Crítica - Ficção documental
'Castanha' ganha força nos momentos mais exasperantes
"Castanha" é um filme bem atual, no sentido de trabalhar com personagens reais --o ator e transformista João Carlos Castanha e sua mãe, Celina-- e com a implosão da fronteira entre ficção e documentário.
O diretor Davi Pretto felizmente está mais preocupado em mostrar a rotina dessas pessoas do que imagens impactantes ou dignas de comiseração (ao contrário do que o plano inicial, herdeiro de "Pixote", insinua).
As referências revelam uma cinefilia interessante, e as alusões a filmes e a estilos funcionam como um ingrediente a mais dentro de uma combinação de procedimentos que tem sido usada em demasia nos últimos anos.
A fotografia, por vezes, lembra a dos filmes de Pedro Costa. Há referências ao cinema de Jacques Nolot e a "Morte em Veneza", de Luchino Visconti, pela angústia que domina o protagonista.
Em trechos, o filme fica muito solto, com a câmera movendo-se de maneira arbitrária e os cortes acontecendo aleatoriamente, como parte da proposta de fatiar o cotidiano e inserir partes ficcionais.
Isso pode ser traduzido como preguiça ou cautela excessiva, pois há possibilidades maiores no drama do ator, e quando o filme se abre a essas possibilidades fica mais interessante.
Há momentos de gravidade das situações em que o diretor se sai muito bem.
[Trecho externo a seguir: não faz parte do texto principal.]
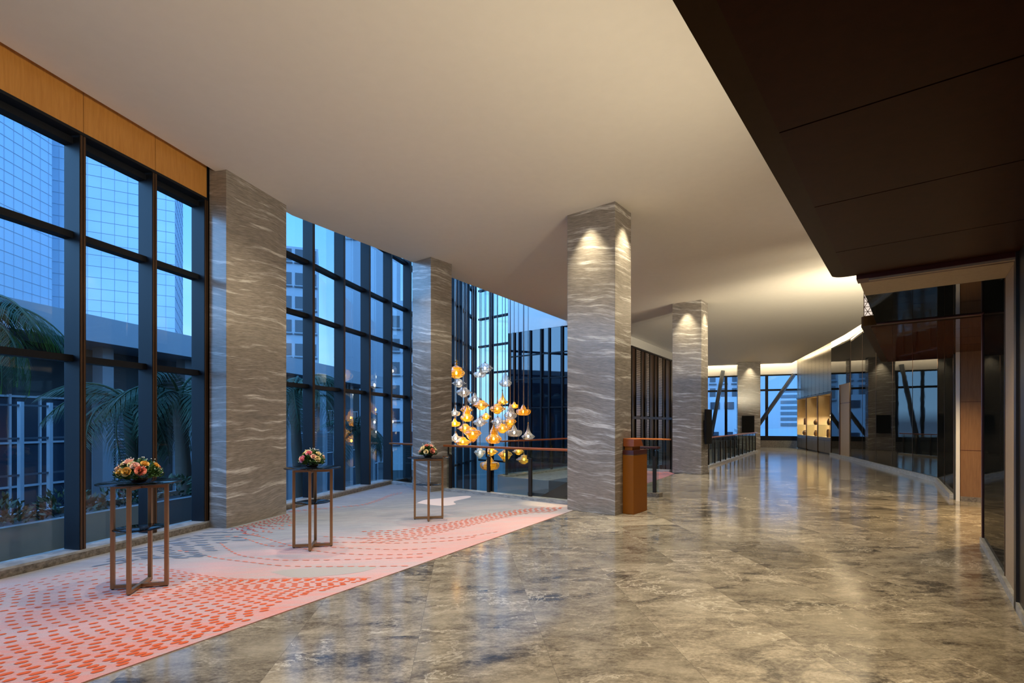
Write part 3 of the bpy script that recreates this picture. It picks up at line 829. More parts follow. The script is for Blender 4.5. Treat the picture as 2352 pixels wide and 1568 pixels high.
for k in range(3):
    t0_, t1_ = W3*k+.03, W3*(k+1)-.03
    cab = thing('display_cabinet', 'tall lit oak display niche, %s of the three by the end windows' % place[k], 'cabinet', tuple(ca+cd*(t0_))+(0,), group='display niches by the end windows')
    cseg('base', 'cabinet_grey', t0_, t1_, -.55, -.03, .06, .70, cab)
    cseg('plinth', 'dark_post', t0_, t1_, -.55, -.06, 0, .06, cab)
    cseg('drawer', 'cabinet_grey', t0_+.02, t1_-.02, -.035, -.015, .72, .85, cab)
    cseg('door', 'cabinet_grey', t0_+.02, (t0_+t1_)/2-.01, -.035, -.015, .08, .70, cab)
    cseg('door', 'cabinet_grey', (t0_+t1_)/2+.01, t1_-.02, -.035, -.015, .08, .70, cab)
    cseg('counter', 'niche_oak', t0_, t1_, -.55, -.02, .85, .88, cab)
    cseg('back_panel', 'niche_oak', t0_, t1_, -.60, -.55, .88, 3.13, cab)
    cseg('side_panel', 'niche_oak', t0_-.0, t0_+.03, -.55, -.02, .88, 3.13, cab)
    cseg('side_panel', 'niche_oak', t1_-.03, t1_+.0, -.55, -.02, .88, 3.13, cab)
    cseg('top_panel', 'niche_oak', t0_, t1_, -.55, -.02, 3.10, 3.13, cab)
    cseg('glass_shelf', 'rail_glass', t0_+.04, t1_-.04, -.42, -.04, 1.50, 1.515, cab)
    cseg('light_bar', 'led_niche', t0_+.5, t1_-.3, -.545, -.515, 2.02, 2.05, cab)
    cseg('frame', 'bronze_edge', t0_-.05, t0_+.005, -.05, .02, 0, 3.16, cab)
    for z, dt, pr in ((1.515, .95, k), (.88, 1.05, (k+2) % 3)):
        c_ = ca + cd*(t0_+dt) - cn*.17
        m = MB(); m.lathe(vase_profs[pr], n=24); v = m.build('vase', 'vase_clay'); v.location = (c_.x, c_.y, z)
        tag(v, 'clay vase %s %s display niche' % ('on the glass shelf of the' if z > 1 else 'on the counter of the', place[k]), 'vase', 'vases in the display niches')
# woven metal screen above the niches
w = thing('metal_screen', 'louvred metal screen above the three lit display niches', 'screen panel', (ca.x, ca.y, 3.16))
m = MB(); m.wall(ca, cb, -.3, -.25, 3.16, 5.96); m.build('backing', 'mesh_metal', w)
m = MB(); z = 3.24
while z < 5.70: m.wall(ca, cb, -.05, -.02, z, z+.034); z += .052
m.build('louvre', 'mesh_metal', w)
m = MB()
for k in range(10): m.wall(ca+cd*(.02+(CL-.1)*k/9), ca+cd*(.02+(CL-.1)*k/9+.06), -.10, -.055, 3.16, 5.75)
m.build('upright', 'dark_post', w)
m = MB(); m.wall(ca, cb, -.25, .02, 3.13, 3.20); m.build('bottom_rail', 'steel_blue', w)
# glass walls
def gwall(nm, a, b, z1, mat='black_glass', th=.15):
    m = MB(); m.wall(a, b, -th, 0, 0, z1); struct(m.build(nm, mat)); 
B0, B1, B2, B3, B4 = V2(15.88,25.2), V2(15.05,22.75), V2(14.95,22.45), V2(11.68,14.05), V2(9.36,10.85)
m = MB(); m.wall(B1, ca, -.15, 0, 0, 5.40); struct(m.build('wall_right_1', 'black_glass'))
m = MB(); m.wall(B3, B1, -.15, 0, 0, 5.40); struct(m.build('wall_right_2', 'black_glass'))
m = MB(); m.wall(B4, B3, -.15, 0, 0, 5.40); struct(m.build('wall_right_3', 'black_glass'))
m = MB()
for a_, b_, n_ in ((B3, B1, 5), (B4, B3, 2)):
    for k in range(n_+1):
        p = a_.lerp(b_, k/n_); d_ = (b_-a_).normalized(); m.wall(p-d_*.008, p+d_*.008, 0, .006, .1, 5.38)
struct(m.build('trim_31', 'bronze_edge'))
for i, (a_, b_) in enumerate(((B1, ca), (B3, B1), (B4, B3))):
    m = MB(); m.wall(a_, b_, .002, .07, 0, .12); struct(m.build('baseboard_%d' % (i+1), 'sill_stone'))
m = MB(); m.wall(B1, ca, -.15, .0, 5.40, 5.96); m.wall(B3, B1, -.15, .0, 5.4, 5.96); m.wall(B4, B3, -.15, 0, 5.4, 5.96); m.wall(ca, cb+cd*.5, -.4, -.3, 5.4, 5.96)
struct(m.build('wall_right_upper', 'white_paint'))
# light slot
BS = B3.lerp(B1, .78)
m = MB(); m.wall(BS, B1, .50, .56, 5.575, 5.60); m.wall(B1, ca, .50, .56, 5.575, 5.60); m.wall(ca, cb, .50, .56, 5.575, 5.60)
tag(m.build('light_strip', 'led_strip'), 'warm light strip in the ceiling slot along the right wall', 'light')
m = MB(); m.wall(FWL+FWD*.5, FWR-FWD*.3, -.62, -.56, 5.575, 5.60)
tag(m.build('light_strip', 'led_strip'), 'warm light strip in the ceiling slot above the end windows', 'light')
# beige door
da = V2(15.02,22.75)+leftn(B3,B1)*.0
dd = (B0-B1).normalized(); dn = leftn(B1, B0)
d_ = sempty('door_1', (B1.x, B1.y, 0))
m = MB(); m.wall(B1+dd*.1, B1+dd*1.5, .0, .03, .06, 2.52); m.build('leaf', 'lining_beige', d_)
m = MB(); m.wall(B1+dd*.1, B1+dd*1.5, .0, .03, 2.55, 3.42); m.build('overpanel', 'lining_beige', d_)
m = MB(); m.wall(B1+dd*1.5, B1+dd*1.6, .0, .06, 0, 3.42); m.wall(B1+dd*.1, B1+dd*1.5, .0, .02, 2.52, 2.55); m.build('frame', 'dark_red_wood', d_)

# portal and near right wall
off_w = 1.37          # distance canopy edge -> wall
def rpt(t, o): return CANQ + E1*t + E2*o     # t along the wall (0 = far end of the near canopy), o across from the canopy edge
tw = .93
tw2 = 3.15
def rbox(nm, mat, t0, t1, o0, o1, z0, z1, par=None, bevel=0):
    m = MB(); m.prism([rpt(t0,o0), rpt(t1,o0), rpt(t1,o1), rpt(t0,o1)], z0, z1); return m.build(nm, mat, par, bevel=bevel)
struct(rbox('wall_right_4', 'black_glass', tw, tw2, off_w, off_w+.14, .10, 3.07))
struct(rbox('trim_32', 'lining_beige', tw-.86, tw, off_w-.0, off_w+.14, .08, 3.07))
struct(rbox('trim_33', 'bronze_edge', tw-.015, tw+.015, off_w-.006, off_w+.1, .08, 3.07))
struct(rbox('trim_34', 'dark_red_wood', tw2-.06, tw2+.03, off_w-.012, off_w+.14, .08, 3.07))
struct(rbox('trim_35', 'dark_post', tw-.98, tw-.86, off_w-.03, off_w+.14, .0, 3.1))
struct(rbox('wall_right_5', 'dark_post', -9.9, tw-.98, off_w-.01, off_w+.14, .0, 3.1))
struct(rbox('baseboard_4', 'sill_stone', -9.9, tw2, off_w-.03, off_w+.2, 0, .085))
# portal soffit: oak strip, then dark glass
struct(rbox('trim_36', 'lining_beige', .16, .93, .21, off_w+.05, 3.075, 3.22))
struct(rbox('trim_37', 'black_glass', .93, 3.06, .21, off_w+2.6, 3.085, 3.22))
struct(rbox('trim_38', 'dark_red_wood', 3.06, 3.14, .21, off_w+2.6, 3.07, 3.22))
struct(rbox('trim_39', 'dark_red_wood', -.03, .16, .20, off_w+.05, 3.05, 3.20))
struct(rbox('trim_40', 'lining_beige', -.01, .03, .30, off_w+.05, 3.03, 3.052))
# canopies
def canopy(label, t0, t1, wid, under, lipm, seams):
    cnp = thing('canopy', label, 'canopy', tuple(rpt(t0, 0)) + (3.1,))
    m = MB(); r = .12; pts = []
    def arc(ct, co, a0, a1):
        return [rpt(ct+r*math.cos(a), co+r*math.sin(a)) for a in [a0+(a1-a0)*k/6 for k in range(7)]]
    outer = arc(t1-r, r, 0, -PI/2) + arc(t0+r, r, -PI/2, -PI) + [rpt(t0, wid), rpt(t1, wid)]
    m.prism(outer, 3.10, 3.25); m.build('lip', lipm, cnp)
    ts = [t0+.125] + seams + [t1-.05]
    for i in range(len(ts)-1):
        m = MB(); m.prism([rpt(ts[i]+.006,.125), rpt(ts[i+1]-.006,.125), rpt(ts[i+1]-.006,wid-.01), rpt(ts[i]+.006,wid-.01)], 3.088, 3.10)
        m.build('panel', under, cnp)
    return cnp
canopy('dark walnut canopy overhead at the upper right, over the near entrance', -9.9, 0.0, off_w, 'canopy_wood', 'canopy_lip', [-9.1,-7.9,-6.7,-5.7,-4.5,-3.3,-2.16,-.98])
canopy('second glossy brown canopy beyond the portal, at the far lift entrance', 3.28, 9.15, 4.4, 'canopy_gloss', 'canopy_lip', [4.4,5.5,6.6,7.7])
# lattice lanterns above the second canopy
lt = thing('lattice_lantern', 'glowing white lantern with triangle lattice standing on the second canopy', 'lantern', tuple(rpt(3.42,.04)) + (3.25,))
m = MB(); m.prism([rpt(3.42,.04), rpt(5.9,.04), rpt(5.9,.9), rpt(3.42,.9)], 3.25, 4.9); m.build('diffuser', 'lantern_light', lt)
m = MB(); st = .086; zz = [3.26+.0745*k for k in range(23)]
def lat(P, L_):       # triangle lattice on one face; P(u) gives the plan point
    for z in zz:
        p, q = P(0), P(L_); m.bar((p.x,p.y,z), (q.x,q.y,z), .008, .008)
    for i in range(len(zz)-1):
        for j in range(int(L_/st)+1):
            ua = st*(j+(.5 if i % 2 else 0))
            for sg in (-.5, .5):
                ub = ua+sg*st
                if 0 <= ua <= L_ and 0 <= ub <= L_:
                    p, q = P(ua), P(ub); m.bar((p.x,p.y,zz[i]), (q.x,q.y,zz[i+1]), .008, .008)
lat(lambda u: rpt(3.412, .04+u), .86)
lat(lambda u: rpt(3.42+u, .032), 2.48)
m.build('lattice', 'bronze_edge', lt)
struct(rbox('wall_right_6', 'oak_panel', -9.9, 13.4, 1.45, 1.6, 3.22, 5.96))
# lift lobby behind the near wall: oak return, white edge, dark walls
lo = V2(9.30, 10.62)
m = MB(); m.prism([lo, lo+E2*2.4, lo+E2*2.4+E1*.2, lo+E1*.2], .10, 3.1); struct(m.build('wall_lobby_far', 'portal_oak'))
m = MB(); m.prism([lo-E1*.012, lo+E2*2.4-E1*.012, lo+E2*2.4+E1*.2, lo+E1*.2], 0, .10); struct(m.build('baseboard_5', 'kerb_stone'))
m = MB(); m.prism([lo-E2*.07-E1*.03, lo-E2*.01-E1*.03, lo-E2*.01+E1*.1, lo-E2*.07+E1*.1], .0, 3.1); struct(m.build('trim_41', 'white_paint'))
m = MB()
for z in (1.05, 2.05): m.prism([lo-E1*.004, lo+E2*2.4-E1*.004, lo+E2*2.4, lo], z, z+.008)
struct(m.build('trim_42', 'dark_red_wood'))
struct(rbox('wall_lobby_side', 'canopy_wood', tw2-.2, 9.0, off_w+2.5, off_w+2.65, 0, 3.2))
struct(rbox('wall_lobby_near', 'canopy_wood', tw2, tw2+.12, off_w+.05, off_w+2.6, 0, 3.2))

# back wall
m = MB(); m.wall(V2(-7.6,-2.75), wall_line(-2.75)+E2*.3, -.15, 0, -.1, 5.96); struct(m.build('wall_back', 'beige_paint'))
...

Os momentos mais tristes, exasperantes, escuros, são de longe os mais fortes.
Em compensação, os piores são os que mostram tela de computador (é muito difícil uma tela de computador ficar bem no cinema).
Ficção e documentário coexistem no filme, mas nem sempre em harmonia. É obstáculo inerente à proposta. Davi Pretto consegue contorná-lo, mas só parcialmente.